Hattuşa ve machu picchu: iki dünya mirası, iki farklı çağ
Her iki antik kent de UNESCO Dünya Mirası listesinde yer alıyor ve kendi dönemlerinin mühendislik harikası olarak kabul ediliyor. Ancak Hattuşa, Machu Picchu’dan çok daha eski bir tarihe sahip. Machu Picchu, 1450’lerde İnka İmparatorluğu’nun zirvesinde inşa edilirken, Hattuşa Hititlerin Anadolu’daki merkezi olarak M.Ö. 1600’lerde yükseldi. Bu da Hattuşa’yı, yalnızca Anadolu’nun değil, insanlık tarihinin en eski başkentlerinden biri yapıyor.

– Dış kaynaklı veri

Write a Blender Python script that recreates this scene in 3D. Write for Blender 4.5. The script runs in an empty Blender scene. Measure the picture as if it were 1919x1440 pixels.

Arkeologların gözdesi, gezginlerin hayali
Bugün Hattuşa, hem arkeologlar hem de tarih meraklıları için büyüleyici bir açık hava müzesi. Her yıl binlerce ziyaretçi, Çorum’un bu eşsiz antik kentinde geçmişin izlerini sürüyor. Şehrin kalıntıları arasında dolaşırken, Hititlerin günlük yaşamına, inançlarına ve devlet yapısına dair ipuçları bulmak mümkün.
Anadolu’nun kadim mirası dünyaya açılıyor
Hattuşa, yalnızca Türkiye’nin değil, insanlık tarihinin ortak mirası. Binlerce yıl öncesinin izlerini taşıyan bu başkent, Anadolu’nun kültürel ve tarihi zenginliğini dünyaya tanıtmaya devam ediyor. Machu Picchu ile kıyaslandığında, Hattuşa’nın köklü geçmişi ve mimari dehası, Anadolu’nun dünya medeniyetleri içindeki yerini bir kez daha hatırlatıyor.